The “New” New Normal?

Are we in or entering a “New” New Normal? It is still a developing story, but the persistent short rotations into and out of high and low volatility periods, more stable economic growth with less severe peaks and troughs, trending lower unemployment with surprisingly low income growth, and growing corporate earnings all point to a new paradigm that capital markets are embracing. The latest indicators show a continuation of these trends.

The first business day of every month is a big day for capital markets because that is when the ISM PMI (Institute for Supply Management Purchasing Managers Index) report is released. This May 1 report for April continued a trend that started 10 years ago; for the 120th straight month the ISM PMI index indicated a GROWING economy!

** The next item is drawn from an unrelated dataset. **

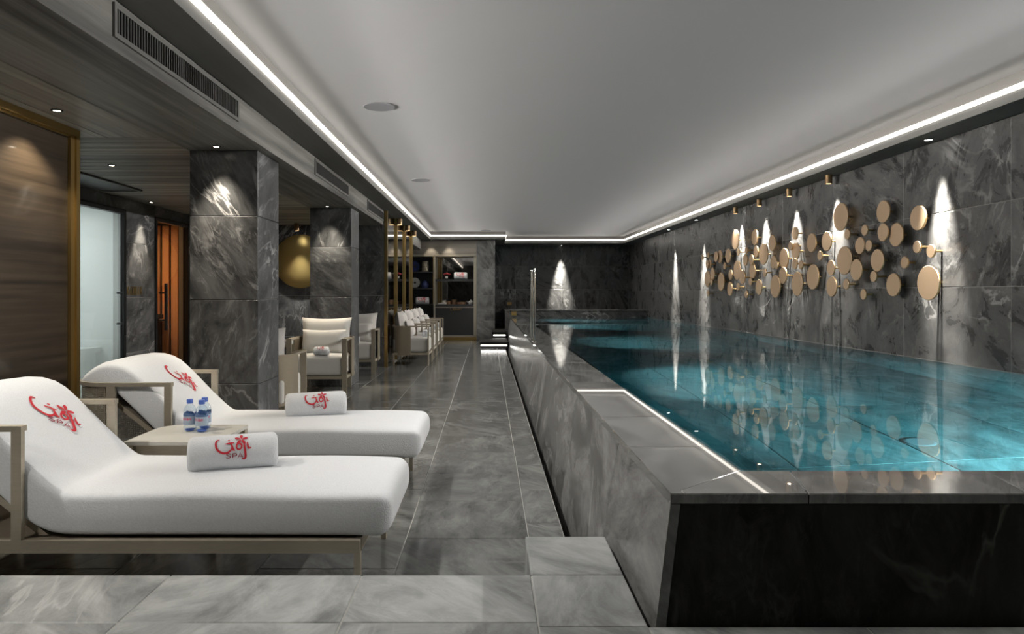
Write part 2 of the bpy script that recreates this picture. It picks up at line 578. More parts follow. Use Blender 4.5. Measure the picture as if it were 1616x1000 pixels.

The index reading showed a value of 52.8 for April (readings over 50 indicate a growing manufacturing sector).

This is one of the most important economic indicators that I follow. Combining this with other indicators like leading economic indicators (LEI), industrial production, job and income growth, yield curve, technicals, asset correlations, etc. can give a good measure of how we are doing and if things are getting unhinged.

Year-to-date through May 3, market strength seems well-deserved. As I reported back on December 31, 2018, “On balance, there are warning signs, but no reason yet to run for the hills. The recent stock sell-off [during Q4 2018] has priced equities attractively and corporate bond spreads are reacting favorably with spreads lower than recent historic (indicating less concern about default risk).”

History tends to repeat itself, so let’s not get ahead of ourselves. But, for now, let’s enjoy the ride!